Elliott’s imaginative and brisk direction is a perfect complement to Sondheim’s score and Furth’s book, and showcases her multi-talented cast headed by Coleman, who understudied Lenk in the role of Bobbie on Broadway. Coleman holds center stage throughout the show in an abundantly appealing portrayal that is enriched by her beautiful vocals on the title song as well as “Someone Is Waiting,” “Marry Me a Little,” “Side by Side by Side,” and the stirring, full-throated “Being Alive.”

Bobbie may have the hearts of sexy flight attendant Andy (Jacob Dickey), new-to-the-big-city Theo (David Socolar), and native New Yorker PJ (Tyler Hardwick), but the trio of besotted suitors see her clearly, too, as they demonstrate on “You Could Drive a Person Crazy.”

As Jamie, Matt Rodin serves up the production’s most inspired and marvelous musical moment in “Getting Married Today” – a funny and feverishly paced lament by a groom-to-be who finds himself riddled with uncertainty.
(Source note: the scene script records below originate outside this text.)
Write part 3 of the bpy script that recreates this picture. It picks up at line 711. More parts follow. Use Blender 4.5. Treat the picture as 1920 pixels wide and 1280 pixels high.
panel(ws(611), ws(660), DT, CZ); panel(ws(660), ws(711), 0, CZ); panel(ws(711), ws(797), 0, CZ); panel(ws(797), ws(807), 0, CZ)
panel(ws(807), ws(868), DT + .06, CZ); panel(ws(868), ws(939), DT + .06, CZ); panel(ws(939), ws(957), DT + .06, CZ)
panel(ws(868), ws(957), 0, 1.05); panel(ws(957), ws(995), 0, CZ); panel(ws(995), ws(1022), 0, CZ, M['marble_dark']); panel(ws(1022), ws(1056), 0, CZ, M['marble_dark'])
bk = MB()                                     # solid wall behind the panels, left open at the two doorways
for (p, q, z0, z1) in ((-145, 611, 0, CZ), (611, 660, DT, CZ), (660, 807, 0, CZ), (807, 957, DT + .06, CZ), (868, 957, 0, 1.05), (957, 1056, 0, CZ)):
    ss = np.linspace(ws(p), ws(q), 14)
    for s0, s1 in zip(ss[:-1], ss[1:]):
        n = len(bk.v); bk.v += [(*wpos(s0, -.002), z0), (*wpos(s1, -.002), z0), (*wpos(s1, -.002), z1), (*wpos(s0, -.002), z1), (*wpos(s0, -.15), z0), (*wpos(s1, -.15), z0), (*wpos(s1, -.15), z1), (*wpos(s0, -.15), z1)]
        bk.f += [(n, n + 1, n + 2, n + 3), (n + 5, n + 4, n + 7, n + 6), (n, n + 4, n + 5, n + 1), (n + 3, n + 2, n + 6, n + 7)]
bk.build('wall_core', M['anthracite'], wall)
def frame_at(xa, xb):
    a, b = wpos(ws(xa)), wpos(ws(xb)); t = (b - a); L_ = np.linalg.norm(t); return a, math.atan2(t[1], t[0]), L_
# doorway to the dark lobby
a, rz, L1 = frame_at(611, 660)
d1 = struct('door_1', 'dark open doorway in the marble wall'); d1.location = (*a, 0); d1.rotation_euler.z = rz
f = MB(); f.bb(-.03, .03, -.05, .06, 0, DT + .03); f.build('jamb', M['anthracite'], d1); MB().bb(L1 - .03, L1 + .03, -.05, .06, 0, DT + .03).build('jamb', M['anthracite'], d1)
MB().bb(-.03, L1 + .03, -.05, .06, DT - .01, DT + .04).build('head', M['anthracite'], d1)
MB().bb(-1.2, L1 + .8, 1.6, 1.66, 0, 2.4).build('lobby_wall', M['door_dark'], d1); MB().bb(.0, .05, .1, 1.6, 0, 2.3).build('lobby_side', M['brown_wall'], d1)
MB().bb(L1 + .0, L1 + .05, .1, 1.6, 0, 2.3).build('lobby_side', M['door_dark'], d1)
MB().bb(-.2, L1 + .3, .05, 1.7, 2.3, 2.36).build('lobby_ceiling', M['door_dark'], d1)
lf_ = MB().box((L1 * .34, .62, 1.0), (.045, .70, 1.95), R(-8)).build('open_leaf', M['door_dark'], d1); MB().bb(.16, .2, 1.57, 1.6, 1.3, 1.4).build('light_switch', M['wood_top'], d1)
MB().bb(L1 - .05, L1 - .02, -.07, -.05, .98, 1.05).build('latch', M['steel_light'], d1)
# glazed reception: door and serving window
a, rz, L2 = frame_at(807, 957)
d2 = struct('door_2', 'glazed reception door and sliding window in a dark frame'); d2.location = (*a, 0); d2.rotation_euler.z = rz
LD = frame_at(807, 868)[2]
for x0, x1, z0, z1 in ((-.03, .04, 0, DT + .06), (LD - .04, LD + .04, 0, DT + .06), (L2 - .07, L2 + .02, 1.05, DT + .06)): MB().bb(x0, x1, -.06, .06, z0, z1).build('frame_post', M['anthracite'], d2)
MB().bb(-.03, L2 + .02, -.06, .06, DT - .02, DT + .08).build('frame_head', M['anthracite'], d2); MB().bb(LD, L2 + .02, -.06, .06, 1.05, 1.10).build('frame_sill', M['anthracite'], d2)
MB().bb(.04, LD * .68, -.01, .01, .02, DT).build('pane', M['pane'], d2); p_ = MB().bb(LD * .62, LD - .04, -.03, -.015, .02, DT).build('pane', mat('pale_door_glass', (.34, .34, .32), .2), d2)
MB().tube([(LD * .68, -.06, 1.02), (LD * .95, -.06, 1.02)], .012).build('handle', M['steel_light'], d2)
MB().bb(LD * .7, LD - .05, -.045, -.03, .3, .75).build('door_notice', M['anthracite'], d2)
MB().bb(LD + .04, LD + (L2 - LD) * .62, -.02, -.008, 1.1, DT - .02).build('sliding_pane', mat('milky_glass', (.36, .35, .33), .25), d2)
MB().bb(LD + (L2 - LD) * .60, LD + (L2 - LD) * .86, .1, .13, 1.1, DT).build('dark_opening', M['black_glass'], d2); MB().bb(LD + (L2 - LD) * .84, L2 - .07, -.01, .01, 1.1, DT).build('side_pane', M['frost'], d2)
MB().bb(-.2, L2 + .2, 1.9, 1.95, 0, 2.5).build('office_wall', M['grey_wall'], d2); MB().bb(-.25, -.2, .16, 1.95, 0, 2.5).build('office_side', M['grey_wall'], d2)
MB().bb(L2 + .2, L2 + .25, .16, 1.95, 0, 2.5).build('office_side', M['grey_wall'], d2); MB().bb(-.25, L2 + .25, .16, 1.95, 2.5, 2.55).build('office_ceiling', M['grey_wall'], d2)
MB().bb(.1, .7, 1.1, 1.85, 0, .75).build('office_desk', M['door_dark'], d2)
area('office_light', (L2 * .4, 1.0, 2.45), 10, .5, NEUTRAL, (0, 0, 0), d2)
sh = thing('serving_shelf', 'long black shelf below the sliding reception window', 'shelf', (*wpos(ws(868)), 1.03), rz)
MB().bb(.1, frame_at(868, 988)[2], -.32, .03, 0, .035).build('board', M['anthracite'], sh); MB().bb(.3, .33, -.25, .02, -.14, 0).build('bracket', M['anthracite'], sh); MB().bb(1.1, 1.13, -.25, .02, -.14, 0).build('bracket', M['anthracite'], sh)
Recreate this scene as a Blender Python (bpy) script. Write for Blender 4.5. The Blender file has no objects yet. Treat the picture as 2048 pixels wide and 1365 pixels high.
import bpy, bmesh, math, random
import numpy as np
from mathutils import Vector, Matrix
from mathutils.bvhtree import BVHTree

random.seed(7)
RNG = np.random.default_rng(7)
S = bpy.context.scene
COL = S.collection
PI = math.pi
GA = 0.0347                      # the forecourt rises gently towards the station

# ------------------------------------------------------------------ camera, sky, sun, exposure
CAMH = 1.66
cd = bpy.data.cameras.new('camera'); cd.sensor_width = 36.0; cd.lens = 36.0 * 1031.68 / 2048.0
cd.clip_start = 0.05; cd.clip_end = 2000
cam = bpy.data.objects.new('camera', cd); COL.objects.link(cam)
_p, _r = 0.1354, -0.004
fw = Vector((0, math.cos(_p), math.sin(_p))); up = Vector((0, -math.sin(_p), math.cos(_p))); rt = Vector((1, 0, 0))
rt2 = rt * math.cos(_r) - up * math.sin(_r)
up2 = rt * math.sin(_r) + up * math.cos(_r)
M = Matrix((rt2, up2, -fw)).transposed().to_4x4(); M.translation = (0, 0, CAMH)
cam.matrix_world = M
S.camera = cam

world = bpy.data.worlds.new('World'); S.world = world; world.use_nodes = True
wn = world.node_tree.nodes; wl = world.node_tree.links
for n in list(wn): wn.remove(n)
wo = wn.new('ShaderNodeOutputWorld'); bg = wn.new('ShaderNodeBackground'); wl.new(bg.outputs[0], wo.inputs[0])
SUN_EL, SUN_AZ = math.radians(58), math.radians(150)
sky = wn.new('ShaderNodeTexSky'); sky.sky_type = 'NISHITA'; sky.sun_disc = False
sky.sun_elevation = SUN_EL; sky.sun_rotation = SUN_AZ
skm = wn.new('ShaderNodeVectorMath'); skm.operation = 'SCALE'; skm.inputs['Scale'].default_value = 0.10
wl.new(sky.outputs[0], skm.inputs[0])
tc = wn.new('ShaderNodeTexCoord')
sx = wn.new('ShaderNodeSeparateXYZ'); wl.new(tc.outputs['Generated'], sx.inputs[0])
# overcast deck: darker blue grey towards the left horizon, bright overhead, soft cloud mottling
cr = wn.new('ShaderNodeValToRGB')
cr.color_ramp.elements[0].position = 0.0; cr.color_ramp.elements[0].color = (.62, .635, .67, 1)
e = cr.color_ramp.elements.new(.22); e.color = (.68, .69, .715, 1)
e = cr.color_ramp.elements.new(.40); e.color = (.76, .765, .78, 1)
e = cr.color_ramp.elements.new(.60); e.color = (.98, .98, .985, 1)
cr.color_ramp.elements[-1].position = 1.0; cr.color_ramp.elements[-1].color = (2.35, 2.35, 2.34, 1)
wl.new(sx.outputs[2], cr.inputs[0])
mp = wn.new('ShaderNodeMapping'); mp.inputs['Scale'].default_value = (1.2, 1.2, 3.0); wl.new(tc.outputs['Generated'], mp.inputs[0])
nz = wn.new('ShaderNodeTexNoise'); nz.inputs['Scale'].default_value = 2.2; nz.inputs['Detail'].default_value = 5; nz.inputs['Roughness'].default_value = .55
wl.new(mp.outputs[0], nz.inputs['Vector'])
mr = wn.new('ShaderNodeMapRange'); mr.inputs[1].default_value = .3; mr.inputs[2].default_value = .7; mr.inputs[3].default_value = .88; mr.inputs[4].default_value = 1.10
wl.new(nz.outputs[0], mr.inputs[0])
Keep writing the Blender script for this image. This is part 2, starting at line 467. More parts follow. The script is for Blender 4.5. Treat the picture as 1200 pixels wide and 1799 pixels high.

Should he head down the aisle with his betrothed, Paul (a winningly sincere Jhardon DiShon Milton), or out the door. Adding to his panic is a priest, played with abandon by Marie Kondo, who lives in Jamie’s head and enters the action in a host of ways including by popping out of the refrigerator.

In the original production, Joanne, a gin-swilling socialite with too much time on her hands, was played by Elaine Stritch, who made “The Ladies Who Lunch” the stuff of legend. In this revival, Patti LuPone put her own stamp on the iconic number. Stritch and LuPone are hard acts to follow. In this touring production, the dependable Judy McLane comes close to living up to the expectations set by her estimable predecessors. The rich-voiced and dashing Derrick Davis also does fine work as Larry, Joanne’s loyal and understanding husband.

Liam Steel’s clever choreography keeps the characters in winning motion while the production is given an eye-catchingly contemporary look by scenic and costume designer Bunny Christie, shown off by Neil Austin’s lighting.